2.2. Information provided as courtesy service

The principle of the protection of legitimate expectations also applies to courtesy services provided by the EPO where these are not worded so as to rule out any misunderstanding on the part of a reasonable addressee. However, an applicant cannot rely on the EPO systematically providing certain courtesy services and therefore is not entitled to base a claim on their omission (J 12/84, OJ 1985, 108; J 1/89, OJ 1992, 17; J 27/92, OJ 1995, 288), or on the fact that the communication was not sent to the correct addressee (J 23/10).

In J 1/89 the board held that the applicant was entitled to rely on the accuracy and completeness of information provided as a courtesy service. He could not, however, rely on courtesy services not required by the Convention being systematically provided. If an applicant paid a renewal fee late as a result of a misleading reminder, he had to be treated as if he had paid in time.

In J 34/92 the fifth-year renewal fee had not been paid in full. The professional representative did not receive the communication the EPO usually issues drawing attention to the fact that late payment of the renewal fee was possible upon payment of an additional fee. The loss of rights communication under R. 69(1) EPC 1973 made, however, reference to such communication. The board held that the communication drawing attention to the possibility of a late payment plus surcharge was only a courtesy service of the EPO. The applicant could not draw any conclusions in his favour from the fact that this communication was not sent.

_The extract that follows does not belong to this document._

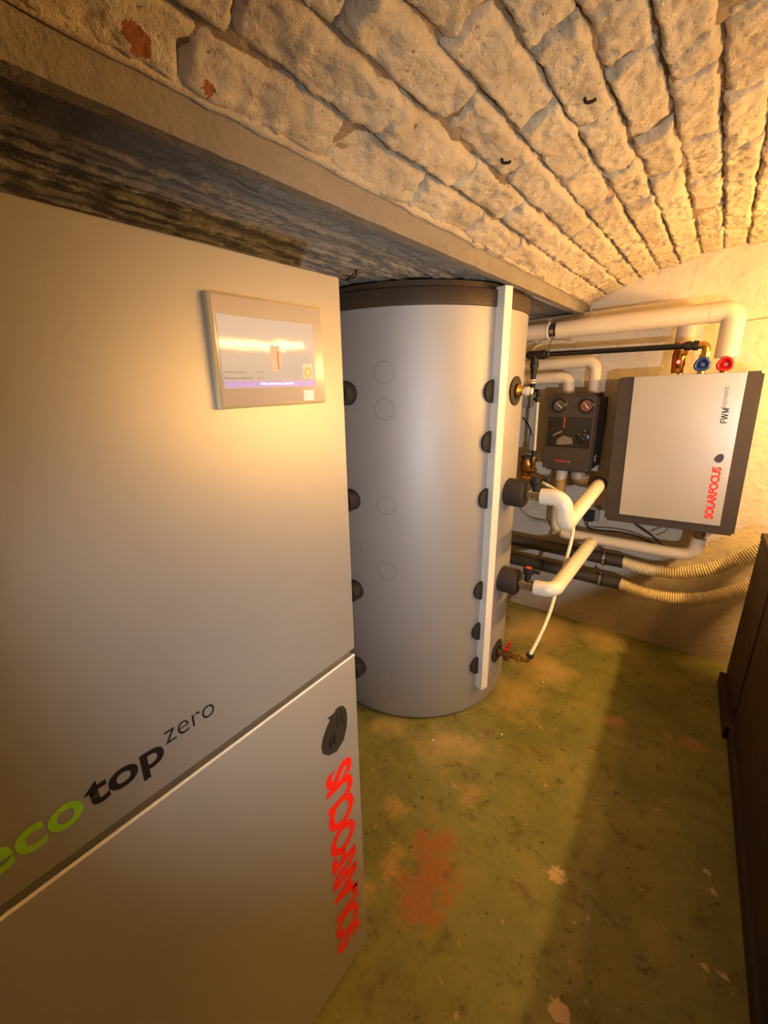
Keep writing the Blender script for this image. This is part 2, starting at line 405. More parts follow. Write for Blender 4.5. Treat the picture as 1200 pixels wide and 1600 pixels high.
struct(link('trim_1', fil(), M['brick'], smooth=True), 'ragged plaster fillet between beam and vault')
struct(link('beam', Box(.66, .80, YF, YW, 1.98, 2.04), M['concrete']), 'concrete edge beam on the side wall')
def soff(u, v):
    x, y = lerp(XL, -.712, u), lerp(YF, YW, v)
    rid = .8*fb((x*22, y*1.6, 0), 1, 3)+.7*fb((x*60, y*5, 3), 1, 4)+.5*fb((x, y, 8), 26, 3)
    amp = .010 if y < 2.0 else .010*max(.1, (2.4-y)/.4)
    lip = .012*math.exp(-((x+.735)/.012)**2)
    return (x, y, 1.971-amp*max(-.6, rid)*.9+lip+.003*fb((x, y, 2), 30, 3))
struct(link('ceiling', grid(240, 420, soff), M['soffit'], smooth=True), 'board-marked concrete soffit over the niche')
struct(link('ceiling', Box(XL, -.72, YF, YW, 2.0, 2.3), M['concrete']), 'concrete slab above the niche soffit')

# ------------------------------------------------------------------ tube lamp on the side wall (lights the cellar)
def tube_lamp(y0, y1, z, strength, label):
    t = thing('tube_lamp', label, 'lamp', (.75, (y0+y1)/2, z))
    link('fixture', Box(.765, .80, y0-.04, y1+.04, z-.025, z+.025, .006), M['white'], t)
    link('tube', Tube([(.745, y0, z), (.745, y1, z)], .013, 12), emit('warm_tube', TUBE_COL+(1,), strength), t)
    for yy in (y0-.015, y1+.015): link('end_cap', Box(.727, .772, yy-.015, yy+.015, z-.018, z+.018, .004), M['white'], t)
tube_lamp(1.82, 2.66, 1.68, TUBE_STRENGTH, 'bright warm tube lamp on the side wall next to the back wall')
tube_lamp(.92, 1.70, 1.79, DIM_TUBE_STRENGTH, 'dim warm tube lamp on the side wall opposite the boiler display')

# ------------------------------------------------------------------ boiler
XB = -.572; BY0, BY1 = -.12, .622
t = thing('pellet_boiler', 'tall silver boiler cabinet with touch display and red lettering', 'boiler', (-.9, .25, 0))
link('casing', Box(-1.25, XB-.034, BY0+.004, BY1-.004, .0, 1.772, .006), M['boiler'], t)
up_ = link('upper_door', Box(XB-.032, XB, BY0, BY1, 1.018, 1.778, .003, 2), M['boiler'], t, smooth=True, angle=40)
lo_ = link('lower_panel', Box(XB-.040, XB, BY0, BY1, .012, 1.001, .003, 2), M['boiler'], t, smooth=True, angle=40)
tag(link('edge_highlight', Tube([(XB-.0025, BY0+.002, 1.0005), (XB-.0025, BY1-.002, 1.0005)], .0030, 10), mat('painted_highlight', srgb(240, 238, 232), .3, .2, .01), lo_, smooth=True, angle=50), 'pale strip painted as the edge highlight')  # pale strip stands in for the highlight along the panel's top edge
X, Y_, Z = Vector((1, 0, 0)), Vector((0, 1, 0)), Vector((0, 0, 1))
e = text('lettering', 'eco', (XB, -.016, 1.0625), Y_, Z, .105, .036, M['greenink'], up_, bold=.022); tag(e, 'bold green letters')
e = text('lettering', 'top', (XB, .0925, 1.052), Y_, Z, .102, .052, M['blackink'], up_, bold=.022); tag(e, 'bold black letters')
e = text('lettering', 'zero', (XB, .199, 1.0875), Y_, Z, .080, .022, M['blackink'], up_, bold=-.012); tag(e, 'thin black letters')
e = text('lettering', 'SOLARFOCUS', (XB, .593, .112), Z, -Y_, .628, .088, M['redink'], lo_, bold=.038, spacing=.93); tag(e, 'red letters running up the panel')
LOGO = [(.523, .8935), (.5455, .8925), (.5515, .8985), (.561, .8985), (.574, .892), (.583, .876), (.586, .853), (.5825, .825), (.570, .796), (.546, .783), (.520, .793), (.503, .812), (.500, .830), (.506, .852), (.518, .870), (.5315, .884)]
lg = link('emblem', Prism([(XB+.0006, y, z) for y, z in LOGO], (-.0006, 0, 0)), M['greyink'], lo_); tag(lg, 'dark leaf-shaped emblem')
def drop(cy, cz, w_, h_, n=18):
    out = []
    for i in range(n):
        a = 2*PI*i/n; k = .5*(1+math.sin(a)); out.append((cy+w_*math.cos(a)*(1-.75*k), cz+h_*math.sin(a)))
    return out
for cy, cz, w_, h_ in ((.528, .822, .007, .016), (.540, .826, .007, .018), (.553, .862, .003, .020), (.568, .862, .003, .018)):
    link('flame_mark', Prism([(XB+.0009, y, z) for y, z in drop(cy, cz, w_, h_)], (-.0004, 0, 0)), M['blackink'], lg)
# display
DX = XB+.009
M['bezel'] = mat('bezel_glass', srgb(186, 168, 146), .15, 0, .02, 5)
dsp = link('display', Box(XB-.001, DX, .352, .564, 1.566, 1.7205, .003, 2), mat('display_rim', srgb(226, 208, 160), .3, .5, .02), t, smooth=True, angle=40)
link('bezel', Box(DX-.001, DX+.0008, .357, .560, 1.5705, 1.7165, 0), M['bezel'], dsp)
def screen_mat():
    m, nt, b = newmat('lit_screen'); P = world_pos(nt)
    b.inputs['Base Color'].default_value = srgb(150, 142, 134); b.inputs['Roughness'].default_value = .06
    b.inputs['Emission Color'].default_value = (1.0, .84, .66, 1); b.inputs['Emission Strength'].default_value = .22
    n = tex_noise(nt, 14, 1, .4, P); add_bump(nt, b, n.outputs[0], .16, .004); return m
scr = link('screen', Box(DX, DX+.0014, .3615, .5400, 1.5945, 1.6925), screen_mat(), dsp)
sx = DX+.0015
link('status_bar', Box(sx, sx+.0003, .3630, .5375, 1.5955, 1.6040), emit('status_blue_lit', srgb(160, 140, 190), .42), dsp)
M['scr_ink'] = mat('screen_ink', srgb(112, 96, 84), .3); M['scr_white'] = emit('screen_white', (1, .95, .95, 1), .9)
M['scr_orange'] = mat('screen_orange', srgb(226, 150, 60), .3)
text('status_text', 'Keine Anforderung, Standlauf', (sx+.0004, .424, 1.5975), Y_, Z, .066, .0048, M['scr_white'], dsp)
text('status_text', 'Kesseltemperatur', (sx, .3635, 1.6145), Y_, Z, .038, .0042, M['scr_ink'], dsp)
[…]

In J 27/92 (OJ 1995, 288) the appellant's representative had relied on the advice given by the Information Office by telephone as to the amount of the examination fee payable. The board held that where such a service had been rendered, an applicant was entitled to rely upon its content if the - written or oral - communication from the EPO was the direct cause of the action taken and, on an objective basis, it was reasonable for the appellant to have been misled by the information.